Touchstone Blog Archive
Monday, May 15, 2006
  Profile: Jessica de Jesus
Sometimes a setback can open up new opportunities for achievement. It happened with longtime climber Jessica de Jesus a couple of years ago when she tore her ACL in the gym.

For rehab, Jess began cycling and discovered a new passion. Today cycling is the main sport for this 32-year-old San Franciscan. She helped start the Mission Cliffs Bike Club and is proud of the interest it has stirred up. As many as 30 people have shown up for a Saturday morning ride, even in the rain.

"It has really become a strong sub-community of the gym," she says. (Twice a year the Mission Cliffs club takes part in a big all-club ride that draws an average of more than 75 riders.)

"Nothing beats time on the bike," says Jess, who rides with the bike club on weekends and goes solo during the week. When she needs a quick workout, she comes indoors for a spin class. This season she also started training outside in the rain -- in one of the wettest rainy seasons on record. "I still try to climb a little bit for balance," she adds.
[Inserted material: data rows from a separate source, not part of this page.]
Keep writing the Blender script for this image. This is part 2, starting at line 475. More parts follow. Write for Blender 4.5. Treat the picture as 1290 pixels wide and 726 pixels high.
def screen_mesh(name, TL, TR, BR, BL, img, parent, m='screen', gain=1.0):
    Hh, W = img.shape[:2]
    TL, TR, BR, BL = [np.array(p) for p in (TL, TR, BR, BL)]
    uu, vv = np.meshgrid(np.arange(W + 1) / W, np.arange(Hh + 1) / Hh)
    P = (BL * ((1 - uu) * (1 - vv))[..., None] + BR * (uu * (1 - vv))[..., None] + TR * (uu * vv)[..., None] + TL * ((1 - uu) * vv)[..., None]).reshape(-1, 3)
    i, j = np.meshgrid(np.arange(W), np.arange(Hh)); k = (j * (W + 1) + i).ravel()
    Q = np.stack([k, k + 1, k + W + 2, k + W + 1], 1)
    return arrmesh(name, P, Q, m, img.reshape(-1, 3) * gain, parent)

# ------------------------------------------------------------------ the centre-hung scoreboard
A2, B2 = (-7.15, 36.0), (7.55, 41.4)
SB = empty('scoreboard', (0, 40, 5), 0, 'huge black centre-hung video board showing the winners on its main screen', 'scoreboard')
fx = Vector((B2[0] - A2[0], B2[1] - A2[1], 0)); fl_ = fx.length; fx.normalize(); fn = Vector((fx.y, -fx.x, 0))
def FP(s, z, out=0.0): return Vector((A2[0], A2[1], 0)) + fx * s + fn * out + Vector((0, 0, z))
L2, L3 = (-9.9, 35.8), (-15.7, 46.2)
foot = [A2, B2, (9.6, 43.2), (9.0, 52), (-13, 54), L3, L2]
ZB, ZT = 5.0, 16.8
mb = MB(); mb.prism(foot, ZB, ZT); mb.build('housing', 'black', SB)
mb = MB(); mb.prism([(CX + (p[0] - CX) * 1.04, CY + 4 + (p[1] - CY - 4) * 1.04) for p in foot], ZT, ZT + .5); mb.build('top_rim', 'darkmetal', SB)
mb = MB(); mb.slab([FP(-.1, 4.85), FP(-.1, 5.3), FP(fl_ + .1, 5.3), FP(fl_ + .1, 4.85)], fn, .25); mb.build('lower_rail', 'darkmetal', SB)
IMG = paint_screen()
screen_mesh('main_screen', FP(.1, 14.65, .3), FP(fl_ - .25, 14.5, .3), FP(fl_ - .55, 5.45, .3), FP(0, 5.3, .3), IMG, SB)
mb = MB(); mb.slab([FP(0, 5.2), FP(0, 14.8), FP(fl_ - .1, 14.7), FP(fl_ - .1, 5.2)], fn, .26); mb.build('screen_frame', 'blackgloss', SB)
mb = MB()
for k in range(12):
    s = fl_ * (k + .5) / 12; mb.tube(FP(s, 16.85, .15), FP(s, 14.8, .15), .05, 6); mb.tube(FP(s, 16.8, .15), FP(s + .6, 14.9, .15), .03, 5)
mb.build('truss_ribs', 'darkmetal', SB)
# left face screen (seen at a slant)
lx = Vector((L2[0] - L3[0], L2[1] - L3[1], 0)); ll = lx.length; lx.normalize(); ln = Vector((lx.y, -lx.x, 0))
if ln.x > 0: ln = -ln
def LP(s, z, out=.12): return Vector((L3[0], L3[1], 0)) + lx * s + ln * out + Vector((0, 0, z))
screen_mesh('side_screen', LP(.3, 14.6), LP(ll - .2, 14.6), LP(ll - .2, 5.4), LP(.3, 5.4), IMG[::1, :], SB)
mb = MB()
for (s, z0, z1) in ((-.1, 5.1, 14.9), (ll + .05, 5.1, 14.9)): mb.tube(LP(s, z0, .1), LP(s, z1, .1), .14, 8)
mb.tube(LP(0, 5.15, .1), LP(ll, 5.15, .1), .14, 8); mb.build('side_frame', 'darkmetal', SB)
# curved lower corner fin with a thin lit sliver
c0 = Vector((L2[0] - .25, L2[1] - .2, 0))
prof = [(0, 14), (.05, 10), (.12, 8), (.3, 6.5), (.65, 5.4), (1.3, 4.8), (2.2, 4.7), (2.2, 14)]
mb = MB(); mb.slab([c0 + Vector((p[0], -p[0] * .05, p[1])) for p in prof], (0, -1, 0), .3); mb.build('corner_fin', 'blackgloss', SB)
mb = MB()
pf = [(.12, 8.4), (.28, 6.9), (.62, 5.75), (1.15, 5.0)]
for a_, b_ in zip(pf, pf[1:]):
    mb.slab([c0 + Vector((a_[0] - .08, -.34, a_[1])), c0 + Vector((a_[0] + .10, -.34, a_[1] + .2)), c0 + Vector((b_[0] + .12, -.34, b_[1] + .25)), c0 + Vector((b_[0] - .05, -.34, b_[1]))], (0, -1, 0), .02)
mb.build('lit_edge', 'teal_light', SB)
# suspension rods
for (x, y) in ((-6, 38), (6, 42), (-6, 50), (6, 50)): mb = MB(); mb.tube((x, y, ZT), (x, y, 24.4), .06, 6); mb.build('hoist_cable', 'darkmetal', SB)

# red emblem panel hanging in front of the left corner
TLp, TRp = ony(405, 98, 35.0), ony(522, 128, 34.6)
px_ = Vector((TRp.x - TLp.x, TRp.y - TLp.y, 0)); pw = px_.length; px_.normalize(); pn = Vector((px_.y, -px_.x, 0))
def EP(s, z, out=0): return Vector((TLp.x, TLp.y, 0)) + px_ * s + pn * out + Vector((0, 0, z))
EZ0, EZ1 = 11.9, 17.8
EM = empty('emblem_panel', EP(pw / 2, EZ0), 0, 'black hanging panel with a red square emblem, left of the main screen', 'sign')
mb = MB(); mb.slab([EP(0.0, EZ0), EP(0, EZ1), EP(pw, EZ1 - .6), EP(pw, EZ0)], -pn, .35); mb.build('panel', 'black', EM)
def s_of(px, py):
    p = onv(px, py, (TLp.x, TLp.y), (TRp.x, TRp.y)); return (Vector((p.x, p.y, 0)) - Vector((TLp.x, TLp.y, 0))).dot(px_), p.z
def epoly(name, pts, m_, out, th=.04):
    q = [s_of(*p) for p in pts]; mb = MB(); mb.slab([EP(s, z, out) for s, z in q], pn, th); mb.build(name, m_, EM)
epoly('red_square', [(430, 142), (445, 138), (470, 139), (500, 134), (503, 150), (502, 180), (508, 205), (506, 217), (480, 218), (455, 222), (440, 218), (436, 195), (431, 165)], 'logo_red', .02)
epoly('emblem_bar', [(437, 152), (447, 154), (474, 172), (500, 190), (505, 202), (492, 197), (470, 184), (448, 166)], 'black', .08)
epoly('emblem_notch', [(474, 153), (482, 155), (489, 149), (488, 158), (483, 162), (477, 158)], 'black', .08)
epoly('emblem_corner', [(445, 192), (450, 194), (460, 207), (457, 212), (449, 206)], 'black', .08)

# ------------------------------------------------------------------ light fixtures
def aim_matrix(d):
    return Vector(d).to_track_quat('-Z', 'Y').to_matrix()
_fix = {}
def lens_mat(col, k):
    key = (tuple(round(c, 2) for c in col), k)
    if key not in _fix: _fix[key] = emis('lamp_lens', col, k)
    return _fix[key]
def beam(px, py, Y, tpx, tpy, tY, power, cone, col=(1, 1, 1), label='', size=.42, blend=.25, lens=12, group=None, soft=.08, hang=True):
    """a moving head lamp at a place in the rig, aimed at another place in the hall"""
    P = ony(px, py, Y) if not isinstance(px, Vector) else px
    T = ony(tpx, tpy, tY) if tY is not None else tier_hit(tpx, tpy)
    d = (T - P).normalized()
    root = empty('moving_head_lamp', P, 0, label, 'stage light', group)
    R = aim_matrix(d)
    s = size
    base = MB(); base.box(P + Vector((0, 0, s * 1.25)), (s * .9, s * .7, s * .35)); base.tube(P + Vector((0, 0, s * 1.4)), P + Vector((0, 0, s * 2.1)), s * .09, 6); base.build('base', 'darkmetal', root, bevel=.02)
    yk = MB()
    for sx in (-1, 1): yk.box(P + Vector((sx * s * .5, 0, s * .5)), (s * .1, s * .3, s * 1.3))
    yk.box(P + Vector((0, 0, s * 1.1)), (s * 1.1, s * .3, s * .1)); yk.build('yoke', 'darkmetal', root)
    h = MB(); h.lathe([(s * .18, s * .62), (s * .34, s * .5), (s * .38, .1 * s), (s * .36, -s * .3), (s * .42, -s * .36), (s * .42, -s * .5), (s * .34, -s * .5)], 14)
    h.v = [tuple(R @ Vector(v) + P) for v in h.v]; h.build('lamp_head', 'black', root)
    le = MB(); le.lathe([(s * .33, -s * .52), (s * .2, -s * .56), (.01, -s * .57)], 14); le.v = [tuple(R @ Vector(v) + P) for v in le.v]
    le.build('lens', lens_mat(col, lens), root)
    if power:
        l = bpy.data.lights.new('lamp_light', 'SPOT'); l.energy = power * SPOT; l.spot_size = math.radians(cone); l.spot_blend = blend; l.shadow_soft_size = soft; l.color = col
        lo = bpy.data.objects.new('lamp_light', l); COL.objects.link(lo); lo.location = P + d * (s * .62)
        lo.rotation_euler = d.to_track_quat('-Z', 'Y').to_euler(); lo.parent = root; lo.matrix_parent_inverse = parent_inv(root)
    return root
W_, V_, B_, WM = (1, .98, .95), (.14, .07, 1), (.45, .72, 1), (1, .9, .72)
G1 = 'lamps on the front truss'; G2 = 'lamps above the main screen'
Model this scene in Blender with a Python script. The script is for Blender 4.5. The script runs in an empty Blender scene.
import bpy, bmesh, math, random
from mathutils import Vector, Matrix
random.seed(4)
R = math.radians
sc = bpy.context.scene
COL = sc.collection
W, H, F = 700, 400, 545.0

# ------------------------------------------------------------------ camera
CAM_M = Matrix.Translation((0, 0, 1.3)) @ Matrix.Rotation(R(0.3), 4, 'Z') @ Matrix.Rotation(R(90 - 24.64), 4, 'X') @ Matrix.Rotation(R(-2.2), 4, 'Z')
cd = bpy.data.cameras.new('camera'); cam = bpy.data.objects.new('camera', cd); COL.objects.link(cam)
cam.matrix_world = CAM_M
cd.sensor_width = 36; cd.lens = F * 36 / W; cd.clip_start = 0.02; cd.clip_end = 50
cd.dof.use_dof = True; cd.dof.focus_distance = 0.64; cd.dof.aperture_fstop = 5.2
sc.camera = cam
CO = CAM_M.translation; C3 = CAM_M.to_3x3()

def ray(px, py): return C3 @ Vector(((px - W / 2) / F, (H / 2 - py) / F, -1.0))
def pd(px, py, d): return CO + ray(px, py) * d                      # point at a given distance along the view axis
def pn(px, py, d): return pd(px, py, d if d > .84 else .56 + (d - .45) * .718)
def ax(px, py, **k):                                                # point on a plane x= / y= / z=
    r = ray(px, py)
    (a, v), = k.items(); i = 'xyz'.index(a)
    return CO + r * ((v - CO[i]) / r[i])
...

What is it that keeps Jess in the saddle?
"For me, it's true love and respect for the sport and all the people you meet along the way. Traveling by bike provides an experience like no other," she says. "I just love getting to the club rides and seeing lots of new and familiar faces and people of all riding levels get together. It's been a really fun project to get off the ground." One of the Club’s goals is to inspire more women to come out and ride with the Club. Jess doesn't race, so one way she measures her progress is by cutting down the times that separate her from the Men's Masters Team.

"My goal and motivation has been to keep up with them on their base training rides. I’m close but still have a ways to go!" she says. “Base building is key and essential to being a good rider, as well as pacing. I learned that from Marty!,” says Jess. With no kids to look after, training time is not hard to find.

Her training rides include the new Endurance Series that she and Marty Kaplan started for the bike club on Saturdays. They are long rides, 80 to 105 miles. On a recent Saturday, 11 members rode a 105-mile loop from Livermore, up to Mt. Hamilton, and back via Calaveras Rd.

Those training rides will be put to the test in July, when Jess and about a dozen other club members head up to Markleeville for the Tour of the California Alps, also known as the Death Ride. Sponsored by the Alpine County Chamber of Commerce, it sends bikers on a 129-mile trek with more than 15,000 feet of climbing, hitting elevations up to 8,730 feet through five mountain passes.

"If I complete all five passes, that will be my biggest accomplishment," she says. Then it will be off to France for a month to watch two stages of the Tour de France and spend a few weeks biking on her own. Jess calls herself "a terrible mountain biker," but she did do the Telluride to Moab 7-day hut ride last year. "I was never so scared as when I was descending on my mountain bike into Gateway, Colorado -- white knuckles and overheating breaks all the way," she says. "My proudest moment was rolling into Moab in one piece and on my bike."